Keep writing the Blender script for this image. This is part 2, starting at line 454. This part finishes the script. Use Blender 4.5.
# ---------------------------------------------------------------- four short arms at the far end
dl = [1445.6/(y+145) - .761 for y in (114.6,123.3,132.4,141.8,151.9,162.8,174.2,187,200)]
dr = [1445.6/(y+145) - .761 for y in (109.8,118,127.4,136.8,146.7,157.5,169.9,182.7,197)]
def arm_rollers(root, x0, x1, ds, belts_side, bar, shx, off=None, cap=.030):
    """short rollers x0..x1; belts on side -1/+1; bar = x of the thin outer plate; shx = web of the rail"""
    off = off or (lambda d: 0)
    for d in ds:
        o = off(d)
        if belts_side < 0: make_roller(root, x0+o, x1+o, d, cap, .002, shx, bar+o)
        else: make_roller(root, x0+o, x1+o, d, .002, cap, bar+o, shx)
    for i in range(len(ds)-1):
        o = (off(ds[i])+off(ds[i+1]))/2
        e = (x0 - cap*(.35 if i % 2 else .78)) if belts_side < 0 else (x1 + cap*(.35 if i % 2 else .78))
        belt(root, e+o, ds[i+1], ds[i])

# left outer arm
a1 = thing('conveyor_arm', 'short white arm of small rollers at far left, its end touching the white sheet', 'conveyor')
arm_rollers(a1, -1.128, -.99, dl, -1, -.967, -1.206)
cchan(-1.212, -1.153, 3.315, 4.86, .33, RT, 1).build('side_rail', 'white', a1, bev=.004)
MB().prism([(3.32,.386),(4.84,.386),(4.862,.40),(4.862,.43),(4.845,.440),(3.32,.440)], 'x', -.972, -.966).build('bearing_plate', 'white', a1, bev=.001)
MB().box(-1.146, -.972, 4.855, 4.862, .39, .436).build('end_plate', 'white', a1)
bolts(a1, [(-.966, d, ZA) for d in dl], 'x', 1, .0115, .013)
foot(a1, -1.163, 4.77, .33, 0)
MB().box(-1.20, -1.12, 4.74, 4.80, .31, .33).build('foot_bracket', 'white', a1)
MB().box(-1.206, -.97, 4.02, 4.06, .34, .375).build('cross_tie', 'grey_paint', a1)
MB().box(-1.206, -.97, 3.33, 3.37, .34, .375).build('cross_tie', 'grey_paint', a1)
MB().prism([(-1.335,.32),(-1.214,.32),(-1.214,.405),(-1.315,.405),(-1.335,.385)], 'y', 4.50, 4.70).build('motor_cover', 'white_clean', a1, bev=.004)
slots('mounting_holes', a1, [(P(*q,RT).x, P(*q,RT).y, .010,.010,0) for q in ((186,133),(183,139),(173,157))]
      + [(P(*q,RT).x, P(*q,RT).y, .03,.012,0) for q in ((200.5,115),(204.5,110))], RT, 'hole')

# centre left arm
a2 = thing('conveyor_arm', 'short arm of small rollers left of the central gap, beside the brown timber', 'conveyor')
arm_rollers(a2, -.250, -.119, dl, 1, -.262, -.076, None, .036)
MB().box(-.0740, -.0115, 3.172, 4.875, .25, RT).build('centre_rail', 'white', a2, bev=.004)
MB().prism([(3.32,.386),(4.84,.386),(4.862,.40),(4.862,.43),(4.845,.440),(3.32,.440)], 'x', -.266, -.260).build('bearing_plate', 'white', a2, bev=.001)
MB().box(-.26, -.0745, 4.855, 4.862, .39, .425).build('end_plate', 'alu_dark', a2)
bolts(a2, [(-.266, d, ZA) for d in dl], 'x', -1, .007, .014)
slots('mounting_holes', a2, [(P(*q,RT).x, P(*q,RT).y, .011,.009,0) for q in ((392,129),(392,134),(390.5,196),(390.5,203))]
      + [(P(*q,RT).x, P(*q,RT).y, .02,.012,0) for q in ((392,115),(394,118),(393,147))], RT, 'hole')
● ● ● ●
» **Challenge**
Faithfully transcribe the whole of the data.

» **Response for this exercise**
Keep writing the Blender script for this image. This is part 2, starting at line 454. This part finishes the script. Use Blender 4.5.
# ---------------------------------------------------------------- four short arms at the far end
dl = [1445.6/(y+145) - .761 for y in (114.6,123.3,132.4,141.8,151.9,162.8,174.2,187,200)]
dr = [1445.6/(y+145) - .761 for y in (109.8,118,127.4,136.8,146.7,157.5,169.9,182.7,197)]
def arm_rollers(root, x0, x1, ds, belts_side, bar, shx, off=None, cap=.030):
    """short rollers x0..x1; belts on side -1/+1; bar = x of the thin outer plate; shx = web of the rail"""
    off = off or (lambda d: 0)
    for d in ds:
        o = off(d)
        if belts_side < 0: make_roller(root, x0+o, x1+o, d, cap, .002, shx, bar+o)
        else: make_roller(root, x0+o, x1+o, d, .002, cap, bar+o, shx)
    for i in range(len(ds)-1):
        o = (off(ds[i])+off(ds[i+1]))/2
        e = (x0 - cap*(.35 if i % 2 else .78)) if belts_side < 0 else (x1 + cap*(.35 if i % 2 else .78))
        belt(root, e+o, ds[i+1], ds[i])

# left outer arm
a1 = thing('conveyor_arm', 'short white arm of small rollers at far left, its end touching the white sheet', 'conveyor')
arm_rollers(a1, -1.128, -.99, dl, -1, -.967, -1.206)
cchan(-1.212, -1.153, 3.315, 4.86, .33, RT, 1).build('side_rail', 'white', a1, bev=.004)
MB().prism([(3.32,.386),(4.84,.386),(4.862,.40),(4.862,.43),(4.845,.440),(3.32,.440)], 'x', -.972, -.966).build('bearing_plate', 'white', a1, bev=.001)
MB().box(-1.146, -.972, 4.855, 4.862, .39, .436).build('end_plate', 'white', a1)
bolts(a1, [(-.966, d, ZA) for d in dl], 'x', 1, .0115, .013)
foot(a1, -1.163, 4.77, .33, 0)
MB().box(-1.20, -1.12, 4.74, 4.80, .31, .33).build('foot_bracket', 'white', a1)
MB().box(-1.206, -.97, 4.02, 4.06, .34, .375).build('cross_tie', 'grey_paint', a1)
MB().box(-1.206, -.97, 3.33, 3.37, .34, .375).build('cross_tie', 'grey_paint', a1)
MB().prism([(-1.335,.32),(-1.214,.32),(-1.214,.405),(-1.315,.405),(-1.335,.385)], 'y', 4.50, 4.70).build('motor_cover', 'white_clean', a1, bev=.004)
slots('mounting_holes', a1, [(P(*q,RT).x, P(*q,RT).y, .010,.010,0) for q in ((186,133),(183,139),(173,157))]
      + [(P(*q,RT).x, P(*q,RT).y, .03,.012,0) for q in ((200.5,115),(204.5,110))], RT, 'hole')

# centre left arm
a2 = thing('conveyor_arm', 'short arm of small rollers left of the central gap, beside the brown timber', 'conveyor')
arm_rollers(a2, -.250, -.119, dl, 1, -.262, -.076, None, .036)
MB().box(-.0740, -.0115, 3.172, 4.875, .25, RT).build('centre_rail', 'white', a2, bev=.004)
MB().prism([(3.32,.386),(4.84,.386),(4.862,.40),(4.862,.43),(4.845,.440),(3.32,.440)], 'x', -.266, -.260).build('bearing_plate', 'white', a2, bev=.001)
MB().box(-.26, -.0745, 4.855, 4.862, .39, .425).build('end_plate', 'alu_dark', a2)
bolts(a2, [(-.266, d, ZA) for d in dl], 'x', -1, .007, .014)
slots('mounting_holes', a2, [(P(*q,RT).x, P(*q,RT).y, .011,.009,0) for q in ((392,129),(392,134),(390.5,196),(390.5,203))]
      + [(P(*q,RT).x, P(*q,RT).y, .02,.012,0) for q in ((392,115),(394,118),(393,147))], RT, 'hole')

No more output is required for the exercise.